§ Provided material:
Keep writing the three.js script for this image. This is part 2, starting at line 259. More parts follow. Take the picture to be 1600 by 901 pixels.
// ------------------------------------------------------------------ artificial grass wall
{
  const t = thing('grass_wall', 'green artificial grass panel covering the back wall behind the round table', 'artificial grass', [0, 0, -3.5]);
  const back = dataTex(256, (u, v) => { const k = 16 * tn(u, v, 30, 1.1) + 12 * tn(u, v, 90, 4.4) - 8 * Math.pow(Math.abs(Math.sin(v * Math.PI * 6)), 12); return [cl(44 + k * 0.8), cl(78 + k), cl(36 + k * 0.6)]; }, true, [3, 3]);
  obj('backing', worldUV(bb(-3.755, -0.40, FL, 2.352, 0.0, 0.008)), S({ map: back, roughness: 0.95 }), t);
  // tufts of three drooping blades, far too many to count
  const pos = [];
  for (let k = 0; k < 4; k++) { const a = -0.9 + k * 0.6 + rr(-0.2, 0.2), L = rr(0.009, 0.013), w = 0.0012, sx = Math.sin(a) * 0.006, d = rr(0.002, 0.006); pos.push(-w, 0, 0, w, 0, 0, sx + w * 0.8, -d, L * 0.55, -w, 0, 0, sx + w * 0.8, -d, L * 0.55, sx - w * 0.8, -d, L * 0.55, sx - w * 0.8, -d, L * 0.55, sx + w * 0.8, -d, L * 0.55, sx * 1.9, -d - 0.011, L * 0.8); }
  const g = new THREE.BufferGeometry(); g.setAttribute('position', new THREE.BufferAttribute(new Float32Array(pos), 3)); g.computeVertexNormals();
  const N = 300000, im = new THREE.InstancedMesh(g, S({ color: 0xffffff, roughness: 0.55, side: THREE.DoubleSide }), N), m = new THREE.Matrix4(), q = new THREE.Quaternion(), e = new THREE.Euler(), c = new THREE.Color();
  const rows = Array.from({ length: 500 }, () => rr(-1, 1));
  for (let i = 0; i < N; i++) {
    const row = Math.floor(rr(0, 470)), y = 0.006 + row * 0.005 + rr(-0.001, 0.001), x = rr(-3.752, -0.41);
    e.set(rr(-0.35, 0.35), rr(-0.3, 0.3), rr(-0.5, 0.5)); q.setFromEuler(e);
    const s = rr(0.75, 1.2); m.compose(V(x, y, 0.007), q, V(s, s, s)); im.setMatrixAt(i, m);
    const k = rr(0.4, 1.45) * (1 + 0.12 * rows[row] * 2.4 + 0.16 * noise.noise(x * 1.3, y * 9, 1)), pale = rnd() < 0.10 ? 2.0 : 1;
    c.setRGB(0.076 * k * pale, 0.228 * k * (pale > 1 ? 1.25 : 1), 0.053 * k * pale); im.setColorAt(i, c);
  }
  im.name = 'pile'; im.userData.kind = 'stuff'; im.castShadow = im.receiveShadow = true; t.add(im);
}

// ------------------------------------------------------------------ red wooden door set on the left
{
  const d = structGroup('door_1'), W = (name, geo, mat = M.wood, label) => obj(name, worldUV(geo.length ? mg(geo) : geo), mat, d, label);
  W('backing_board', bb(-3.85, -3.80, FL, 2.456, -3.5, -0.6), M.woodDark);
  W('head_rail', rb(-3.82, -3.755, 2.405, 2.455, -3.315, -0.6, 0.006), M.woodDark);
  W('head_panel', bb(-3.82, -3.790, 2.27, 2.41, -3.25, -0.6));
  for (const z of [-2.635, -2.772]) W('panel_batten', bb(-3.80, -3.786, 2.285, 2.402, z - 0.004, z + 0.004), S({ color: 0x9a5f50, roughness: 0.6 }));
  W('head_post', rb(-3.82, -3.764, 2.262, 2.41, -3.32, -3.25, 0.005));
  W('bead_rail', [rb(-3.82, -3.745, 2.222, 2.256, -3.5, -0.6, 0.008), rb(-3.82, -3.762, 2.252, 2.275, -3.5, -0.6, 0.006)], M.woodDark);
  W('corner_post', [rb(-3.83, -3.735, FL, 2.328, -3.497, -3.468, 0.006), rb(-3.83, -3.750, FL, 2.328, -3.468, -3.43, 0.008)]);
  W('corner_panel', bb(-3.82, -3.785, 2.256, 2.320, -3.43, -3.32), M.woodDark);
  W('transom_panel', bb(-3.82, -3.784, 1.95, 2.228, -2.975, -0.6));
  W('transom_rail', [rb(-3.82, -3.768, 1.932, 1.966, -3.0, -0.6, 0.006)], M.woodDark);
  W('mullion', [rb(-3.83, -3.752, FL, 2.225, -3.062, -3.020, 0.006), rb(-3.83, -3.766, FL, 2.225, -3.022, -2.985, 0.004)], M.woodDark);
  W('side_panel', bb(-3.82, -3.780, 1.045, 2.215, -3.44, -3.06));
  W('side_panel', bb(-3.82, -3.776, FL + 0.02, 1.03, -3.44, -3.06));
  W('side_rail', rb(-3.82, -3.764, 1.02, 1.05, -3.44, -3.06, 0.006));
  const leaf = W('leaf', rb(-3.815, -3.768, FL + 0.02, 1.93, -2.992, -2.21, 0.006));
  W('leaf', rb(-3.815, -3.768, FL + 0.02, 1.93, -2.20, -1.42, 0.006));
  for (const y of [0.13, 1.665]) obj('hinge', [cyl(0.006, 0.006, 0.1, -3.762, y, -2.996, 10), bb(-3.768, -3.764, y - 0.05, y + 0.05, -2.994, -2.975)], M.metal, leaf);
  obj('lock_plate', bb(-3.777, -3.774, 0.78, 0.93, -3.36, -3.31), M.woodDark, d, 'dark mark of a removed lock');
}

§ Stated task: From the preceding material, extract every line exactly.

§ Task output:
Keep writing the three.js script for this image. This is part 2, starting at line 259. More parts follow. Take the picture to be 1600 by 901 pixels.
// ------------------------------------------------------------------ artificial grass wall
{
  const t = thing('grass_wall', 'green artificial grass panel covering the back wall behind the round table', 'artificial grass', [0, 0, -3.5]);
  const back = dataTex(256, (u, v) => { const k = 16 * tn(u, v, 30, 1.1) + 12 * tn(u, v, 90, 4.4) - 8 * Math.pow(Math.abs(Math.sin(v * Math.PI * 6)), 12); return [cl(44 + k * 0.8), cl(78 + k), cl(36 + k * 0.6)]; }, true, [3, 3]);
  obj('backing', worldUV(bb(-3.755, -0.40, FL, 2.352, 0.0, 0.008)), S({ map: back, roughness: 0.95 }), t);
  // tufts of three drooping blades, far too many to count
  const pos = [];
  for (let k = 0; k < 4; k++) { const a = -0.9 + k * 0.6 + rr(-0.2, 0.2), L = rr(0.009, 0.013), w = 0.0012, sx = Math.sin(a) * 0.006, d = rr(0.002, 0.006); pos.push(-w, 0, 0, w, 0, 0, sx + w * 0.8, -d, L * 0.55, -w, 0, 0, sx + w * 0.8, -d, L * 0.55, sx - w * 0.8, -d, L * 0.55, sx - w * 0.8, -d, L * 0.55, sx + w * 0.8, -d, L * 0.55, sx * 1.9, -d - 0.011, L * 0.8); }
  const g = new THREE.BufferGeometry(); g.setAttribute('position', new THREE.BufferAttribute(new Float32Array(pos), 3)); g.computeVertexNormals();
  const N = 300000, im = new THREE.InstancedMesh(g, S({ color: 0xffffff, roughness: 0.55, side: THREE.DoubleSide }), N), m = new THREE.Matrix4(), q = new THREE.Quaternion(), e = new THREE.Euler(), c = new THREE.Color();
  const rows = Array.from({ length: 500 }, () => rr(-1, 1));
  for (let i = 0; i < N; i++) {
    const row = Math.floor(rr(0, 470)), y = 0.006 + row * 0.005 + rr(-0.001, 0.001), x = rr(-3.752, -0.41);
    e.set(rr(-0.35, 0.35), rr(-0.3, 0.3), rr(-0.5, 0.5)); q.setFromEuler(e);
    const s = rr(0.75, 1.2); m.compose(V(x, y, 0.007), q, V(s, s, s)); im.setMatrixAt(i, m);
    const k = rr(0.4, 1.45) * (1 + 0.12 * rows[row] * 2.4 + 0.16 * noise.noise(x * 1.3, y * 9, 1)), pale = rnd() < 0.10 ? 2.0 : 1;
    c.setRGB(0.076 * k * pale, 0.228 * k * (pale > 1 ? 1.25 : 1), 0.053 * k * pale); im.setColorAt(i, c);
  }
  im.name = 'pile'; im.userData.kind = 'stuff'; im.castShadow = im.receiveShadow = true; t.add(im);
}

// ------------------------------------------------------------------ red wooden door set on the left
{
  const d = structGroup('door_1'), W = (name, geo, mat = M.wood, label) => obj(name, worldUV(geo.length ? mg(geo) : geo), mat, d, label);
  W('backing_board', bb(-3.85, -3.80, FL, 2.456, -3.5, -0.6), M.woodDark);
  W('head_rail', rb(-3.82, -3.755, 2.405, 2.455, -3.315, -0.6, 0.006), M.woodDark);
  W('head_panel', bb(-3.82, -3.790, 2.27, 2.41, -3.25, -0.6));
  for (const z of [-2.635, -2.772]) W('panel_batten', bb(-3.80, -3.786, 2.285, 2.402, z - 0.004, z + 0.004), S({ color: 0x9a5f50, roughness: 0.6 }));
  W('head_post', rb(-3.82, -3.764, 2.262, 2.41, -3.32, -3.25, 0.005));
  W('bead_rail', [rb(-3.82, -3.745, 2.222, 2.256, -3.5, -0.6, 0.008), rb(-3.82, -3.762, 2.252, 2.275, -3.5, -0.6, 0.006)], M.woodDark);
  W('corner_post', [rb(-3.83, -3.735, FL, 2.328, -3.497, -3.468, 0.006), rb(-3.83, -3.750, FL, 2.328, -3.468, -3.43, 0.008)]);
  W('corner_panel', bb(-3.82, -3.785, 2.256, 2.320, -3.43, -3.32), M.woodDark);
  W('transom_panel', bb(-3.82, -3.784, 1.95, 2.228, -2.975, -0.6));
  W('transom_rail', [rb(-3.82, -3.768, 1.932, 1.966, -3.0, -0.6, 0.006)], M.woodDark);
  W('mullion', [rb(-3.83, -3.752, FL, 2.225, -3.062, -3.020, 0.006), rb(-3.83, -3.766, FL, 2.225, -3.022, -2.985, 0.004)], M.woodDark);
  W('side_panel', bb(-3.82, -3.780, 1.045, 2.215, -3.44, -3.06));
  W('side_panel', bb(-3.82, -3.776, FL + 0.02, 1.03, -3.44, -3.06));
  W('side_rail', rb(-3.82, -3.764, 1.02, 1.05, -3.44, -3.06, 0.006));
  const leaf = W('leaf', rb(-3.815, -3.768, FL + 0.02, 1.93, -2.992, -2.21, 0.006));
  W('leaf', rb(-3.815, -3.768, FL + 0.02, 1.93, -2.20, -1.42, 0.006));
  for (const y of [0.13, 1.665]) obj('hinge', [cyl(0.006, 0.006, 0.1, -3.762, y, -2.996, 10), bb(-3.768, -3.764, y - 0.05, y + 0.05, -2.994, -2.975)], M.metal, leaf);
  obj('lock_plate', bb(-3.777, -3.774, 0.78, 0.93, -3.36, -3.31), M.woodDark, d, 'dark mark of a removed lock');
}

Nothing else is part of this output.